Kleel knows how to work the ladies
Alas, I would be remiss if I didn't mention the performances of both Richard Hatch and Kay Lenz. Hatch is a Kendo master named Dan who has a habit of calling women "lady" repeatedly. Lenz is a sassy reporter named Carrie who doesn't take merda from anybody! Together they form a dynamic team that can overcome anything. Both actors give much better performances than what you would expect from such an obviously low budget movie. Actually, it's kind of weird that  Hatch, Lenz and Saxon are in this. They already had careers going, so I'm not sure why they wanted in on this movie. Maybe they all had nasty meth habits.

Saying the production values of this bad boy are shoddy would be an understatement. Those of you who are not entirely familiar with the tell-tale signs of a bad movie shouldn't worry, for I will share with you a couple of indications that I personally use. Initially you will want to take a look at the set that is used. If the alternate universe looks exactly like South Africa, with absolutely no alterations to the landscape (like alien looking plants or animals), then you are probably watching a low budget movie. Keep in mind that to make it look different small people can be given goggles that light up. This is the B movie's answer to no alien costumes.

South African landscape - Check
Small people wearing glowing goggles - Check
Whoa, what planet are we on here!?
Also, keep an eye out for the scientific laboratory. There should not be any scientific equipment within the lab. Instead, there should be seven or eight random books, and a series of t.v. screens and flashing lights scattered across the walls. After all, laboratories are for inducing epileptic fits, and not for conducting scientific experiments.

Random books - Check
Flashing lights -Check
Everything appears to be in order in this lab
Finally, on to sound design. A famous director, I believe it was F.W. Murnau, once said "the sound and music are 50% of the entertainment in a movie." It is evident with The Prisoners of the Lost Universe that Marcel subscribes to this philosophy. When you hear creative sound effects such as that of a bell ringing as a man is kicked in the crotch, you can't help but to ask yourself "do I detect a slight David Lynch influence?" Ok, probably not. But, the crazy sound effects do fit the overall tone of the movie, and that's all that matters.

There really are many things to make fun of Prisoners of the Lost Universe about. Keep in mind that there are movies that are fun because they're so bad, but those involved aren't aware of the ridiculousness (The Room). Then there are the films that are bad, but those involved know it. It's apparent that everybody involved in this production know what type of movie that they are making, and it leaves us with a fun sci-fi flick. There are no Oscar worthy performances (with the possible exception of Bill Flynn as 2nd Prisoner), but if you're looking for that in a movie with this title, then it sounds like you have a lot of soul searching to do.
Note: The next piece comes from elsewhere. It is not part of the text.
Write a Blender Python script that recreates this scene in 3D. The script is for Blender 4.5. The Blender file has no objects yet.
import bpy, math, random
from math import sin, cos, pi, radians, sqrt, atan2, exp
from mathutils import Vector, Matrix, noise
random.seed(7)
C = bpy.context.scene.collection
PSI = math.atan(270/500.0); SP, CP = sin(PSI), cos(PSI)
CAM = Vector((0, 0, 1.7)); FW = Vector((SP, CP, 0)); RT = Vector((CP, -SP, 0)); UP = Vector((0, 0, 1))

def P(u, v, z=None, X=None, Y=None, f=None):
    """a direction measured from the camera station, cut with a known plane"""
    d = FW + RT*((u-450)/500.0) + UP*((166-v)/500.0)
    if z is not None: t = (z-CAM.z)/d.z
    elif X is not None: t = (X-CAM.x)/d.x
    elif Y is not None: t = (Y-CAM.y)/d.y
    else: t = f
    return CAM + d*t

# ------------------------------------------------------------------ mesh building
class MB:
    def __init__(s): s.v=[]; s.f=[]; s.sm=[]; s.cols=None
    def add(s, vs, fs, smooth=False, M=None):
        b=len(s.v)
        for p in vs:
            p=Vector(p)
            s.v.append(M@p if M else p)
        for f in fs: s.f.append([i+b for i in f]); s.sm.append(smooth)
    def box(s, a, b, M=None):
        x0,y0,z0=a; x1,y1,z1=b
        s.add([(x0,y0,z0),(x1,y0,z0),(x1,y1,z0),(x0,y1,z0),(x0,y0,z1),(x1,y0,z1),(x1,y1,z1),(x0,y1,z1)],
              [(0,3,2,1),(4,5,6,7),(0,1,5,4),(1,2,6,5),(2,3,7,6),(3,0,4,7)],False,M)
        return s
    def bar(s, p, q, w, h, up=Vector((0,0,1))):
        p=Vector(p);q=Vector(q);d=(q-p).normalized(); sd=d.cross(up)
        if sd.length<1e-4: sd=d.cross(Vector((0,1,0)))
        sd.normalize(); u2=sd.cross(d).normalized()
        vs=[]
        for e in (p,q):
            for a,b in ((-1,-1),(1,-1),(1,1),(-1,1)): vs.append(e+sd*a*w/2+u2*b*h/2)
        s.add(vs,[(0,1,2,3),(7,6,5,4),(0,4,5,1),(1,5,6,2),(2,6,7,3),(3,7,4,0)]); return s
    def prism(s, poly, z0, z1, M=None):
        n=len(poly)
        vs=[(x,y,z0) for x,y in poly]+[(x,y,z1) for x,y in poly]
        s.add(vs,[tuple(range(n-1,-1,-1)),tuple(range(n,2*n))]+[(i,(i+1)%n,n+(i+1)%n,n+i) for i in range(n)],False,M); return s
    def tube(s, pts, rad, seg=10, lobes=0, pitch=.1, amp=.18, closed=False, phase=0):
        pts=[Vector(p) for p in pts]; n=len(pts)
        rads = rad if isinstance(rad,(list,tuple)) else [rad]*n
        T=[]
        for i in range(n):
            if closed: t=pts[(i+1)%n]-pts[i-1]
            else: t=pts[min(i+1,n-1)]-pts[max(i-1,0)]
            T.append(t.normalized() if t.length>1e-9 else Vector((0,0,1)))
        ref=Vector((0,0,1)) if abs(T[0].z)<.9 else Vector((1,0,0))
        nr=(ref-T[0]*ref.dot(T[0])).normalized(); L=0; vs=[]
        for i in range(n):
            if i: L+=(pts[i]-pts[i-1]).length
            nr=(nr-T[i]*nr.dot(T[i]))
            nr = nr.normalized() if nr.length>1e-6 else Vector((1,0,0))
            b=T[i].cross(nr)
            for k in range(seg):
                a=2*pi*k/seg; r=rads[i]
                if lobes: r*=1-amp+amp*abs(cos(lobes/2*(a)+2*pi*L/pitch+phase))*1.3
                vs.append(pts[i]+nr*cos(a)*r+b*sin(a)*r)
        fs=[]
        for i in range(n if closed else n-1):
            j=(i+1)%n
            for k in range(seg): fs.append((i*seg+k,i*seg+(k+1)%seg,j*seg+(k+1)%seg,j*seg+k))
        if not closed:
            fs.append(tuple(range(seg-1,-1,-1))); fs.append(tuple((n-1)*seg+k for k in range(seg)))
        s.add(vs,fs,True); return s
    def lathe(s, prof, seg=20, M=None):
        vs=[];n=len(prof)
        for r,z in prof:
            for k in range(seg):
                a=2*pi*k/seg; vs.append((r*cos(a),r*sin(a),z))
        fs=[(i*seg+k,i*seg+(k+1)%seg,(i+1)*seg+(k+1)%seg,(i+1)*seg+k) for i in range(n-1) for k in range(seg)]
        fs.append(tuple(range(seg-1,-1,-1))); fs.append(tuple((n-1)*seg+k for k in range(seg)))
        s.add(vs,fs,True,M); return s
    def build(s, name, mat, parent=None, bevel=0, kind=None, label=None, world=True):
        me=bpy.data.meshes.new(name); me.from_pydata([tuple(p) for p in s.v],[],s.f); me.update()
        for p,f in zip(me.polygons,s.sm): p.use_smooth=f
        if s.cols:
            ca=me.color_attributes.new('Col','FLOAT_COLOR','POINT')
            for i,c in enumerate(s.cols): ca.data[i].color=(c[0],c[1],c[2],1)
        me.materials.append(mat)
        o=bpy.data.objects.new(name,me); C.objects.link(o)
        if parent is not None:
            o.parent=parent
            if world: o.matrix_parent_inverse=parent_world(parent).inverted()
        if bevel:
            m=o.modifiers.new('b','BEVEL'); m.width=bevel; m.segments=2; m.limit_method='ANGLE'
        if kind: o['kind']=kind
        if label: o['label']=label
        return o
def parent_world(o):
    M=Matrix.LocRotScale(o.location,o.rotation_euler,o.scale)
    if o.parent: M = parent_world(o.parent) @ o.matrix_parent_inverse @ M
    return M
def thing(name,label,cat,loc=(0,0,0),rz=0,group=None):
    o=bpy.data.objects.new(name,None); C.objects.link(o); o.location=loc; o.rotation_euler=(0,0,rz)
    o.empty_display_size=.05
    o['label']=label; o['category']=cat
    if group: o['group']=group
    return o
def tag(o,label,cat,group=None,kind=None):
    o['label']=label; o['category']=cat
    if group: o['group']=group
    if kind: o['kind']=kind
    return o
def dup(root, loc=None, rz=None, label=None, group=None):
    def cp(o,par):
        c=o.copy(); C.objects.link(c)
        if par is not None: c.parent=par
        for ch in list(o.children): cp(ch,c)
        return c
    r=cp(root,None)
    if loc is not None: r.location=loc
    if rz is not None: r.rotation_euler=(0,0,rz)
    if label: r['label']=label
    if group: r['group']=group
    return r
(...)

If you like a little/lot of cheese in your movies, and are looking for a fun adventure film, then give this one a shot. It's an enjoyable movie, and you have nothing to lose unless you're one of those morons that runs around proclaiming "I want the two hours of my life back," when you don't like a movie.

One thing that would have made Prisoners... better is if Marcel spliced in some Bruce Lee footage into the film (Game of Death style), and we could've had a Lee/Saxon reunion. A cracka® can always dream.


You can watch Prisoners of the Lost Universe here.


  1. Nice review. Glad you included the video. Soon as I clear some time in my movie watching schedule I'll be sure to check it out. Always liked me some John Saxon.

  2. Yeah, John Saxon is great. I think in the future that I'll try to upload the movie if it's in the public domain. Thanks for commenting.

  3. This one may be mediocre, but you've just made me want to see it....
    Good review!

  4. You definitely need to have a tolerance for mediocrity. It's so stupid that it's fun though.